Statue of Yuri Gagarin (a copy of a Russian original) |
LONDON/MOSCOW. The serious tensions in political and cultural relations between the UK and Russia (stemming from the UK's insistence that Russia extradite former KGB agent Andrei Lugovo in connection with the murder of dissident Alexander Litvinenko in 2006) have eased leading to a greater exchange of art between the two countries. What started out as a rift in political relations soon spilled over into the cultural sphere as Russia increasingly misidentified the British Council as a political rather than a cultural institution. The Art Newspaper reports that "in late 2007, following the extradition row, the Russian authorities accused the British Council of evading tax and in December the council was ordered to shut its offices in St Petersburg and Ekaterinburg. On 15 January 2008, the head of the St Petersburg office, Stephen Kinnock, was detained on alleged traffic offences. Later that year court action was taken to pursue tax payments." The tax evasion problems are said to have been resolved now though the normalisation of Anglo-Russian cultural relations is largely due to the lessening extradition pressures exerted by the coalition government compared with those by the former Labour government. The result: a line-up of exhibitions as well as the unveiling on July 14 of a statue of the "cosmonaunt" Yuri Gagarin outside the British Council's headquarters in London. Upcoming exhibitions include:
- Antony Gormley at the Hermitage (from September).
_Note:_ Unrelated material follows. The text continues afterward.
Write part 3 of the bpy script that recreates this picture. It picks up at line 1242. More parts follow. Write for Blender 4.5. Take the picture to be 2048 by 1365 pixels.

- British Council assistance with the Fourth Moscow Biennale of Contemporary Art (22 September-30 October).
- “William Blake and British Visionary Art” exhibition sent by the Tate to the Pushkin Museum of Fine Art (from November).
- Models by Anish Kapoor at Moscow's Museum of Architecture (from December).
- Henry Moore exhibition at the Kremlin Museum (February 2012).
- The Tate's “Pre-Raphaelites: Victorian Avant-Garde” exhibition expected to show at the Pushkin (June 2013).